Since Pioneer 10 is over 75 AU distant and its telemetry signal is
virtually at the limit of overall communication system's link margin,
the spacecraft was chosen as a convenient test vehicle for the new
methodology of Chaos theory. Chaotic.com has been testing the
applicability of new methods in semi-blind signal estimation and
noise reduction using Pioneer 10 signals. From the latest progress
report by Richard. R. Holland of chaotic.com, there are two main
areas of development: algorithm development and data analysis.

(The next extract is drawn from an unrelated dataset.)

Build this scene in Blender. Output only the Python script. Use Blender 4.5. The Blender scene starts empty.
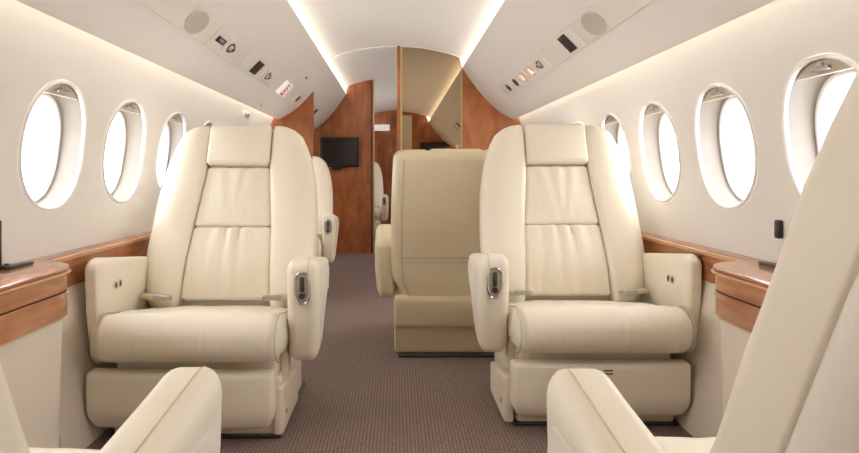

Currently NASA and JPL are working with chaos.com to resolve issues
regarding the data analysis. Keep tuned to this web-site for future
progress reports on chaos theory and Pioneer 10.
Larry Lasher, Pioneer Project Manager
Pioneer 10 will continue into interstellar space, heading generally for
the red star Aldebaran, which forms the eye of Taurus (The Bull).
Aldebaran is about 68 light years away and it will take Pioneer over
2 million years to reach it.
Pioneer 11
Launched 5 April 1973
The Mission of Pioneer 11 has ended. Its RTG power source is exhausted.
The last communication from Pioneer 11 was received in November 1995,
shortly before the Earth's motion carried it out of view of the spacecraft
antenna.
The spacecraft is headed toward the constellation of Aquila (The Eagle),
Northwest of the constellation of Sagittarius. Pioneer 11 may pass near
one of the stars in the constellation in about 4 million years.
Question:
How far will Pioneer travel and on what path?
Answer:
Pioneer 10 will be in galactic orbit for billions of years. It is
moving in a straight line away from the Sun at a constant velocity of
about 12 km/sec. Until Pioneer 10 reaches a distance of about 1.5 parsec
(309,000 AUs) - about 126,000 years from now - it will be dominated by
the gravitational field of the Sun. After that Pioneer 10 will be on an
orbital path in the Milky Way galaxy influenced by the field of the stars
that it passes.
Question:
How much has Pioneer been eroded?
Answer:
All the wear, pitting, and erosion that Pioneer 10 has sustained are
probably over now. The asteroid belt and the severe conditions of Jupiter
have already been experienced. Now, Pioneer is in the vacuum of space
where the average spatial density of molecules is one trillionth the
density of the best vacuum we can draw on Earth. We expect Pioneer to
last an indeterminate period of time, probably outlasting its home planet,
the Earth. In 5 billion years, the Sun will become a red giant, expand,
envelop the orbit of the Earth, and consume it. Pioneer will still be out
there in interstellar space. Erosional processes in the interstellar
environment are largely unknown, but are very likely less efficient
than erosion within the solar system, where a characteristic erosion
rate, due largely to micrometeoritic pitting, is of the order of 1
Angstrom/yr. Thus a plate etched to a depth ~ 0.01 cm should survive
recognizable at least to as distance ~ 10 parsecs, and most probably to
100 parsecs. Accordingly, Pioneer 10 and any etched metal message aboard
it are likely to survive for much longer periods than any of the works
of Man on Earth.
Question:
Why and how is Pioneer 10 being maneuvered?
Answer:
The Pioneer spacecraft is spin-stabilized, spinning at approximately
4.28 rpm (Revolutions Per Minute), with the spin axis running through
the center of the dish antenna. If a person were to sit in the spacecraft,
looking through a hole in center of the dish antenna with a telescope,
he would see the Sun traveling very slowly to the left. The Earth's
path would describe a very narrow ellipse (the orbit is seen nearly
edge-on) around the Sun. In July the Earth is near the right hand edge
of the ellipse, and 6 months later will be near the left hand edge of
the ellipse. The angle to the spacecraft between the left edge of the
ellipse and the right edge is less than 2 degrees. In order to communicate
with the spacecraft, the Earth has to be within 0.8 degrees of the
boresight of the spacecraft antenna. Since the Earth moves by almost
2 degrees, the spacecraft has to be re-aimed at the Earth about twice
a year. This is done by a "CONSCAN (conical scan) precession maneuver"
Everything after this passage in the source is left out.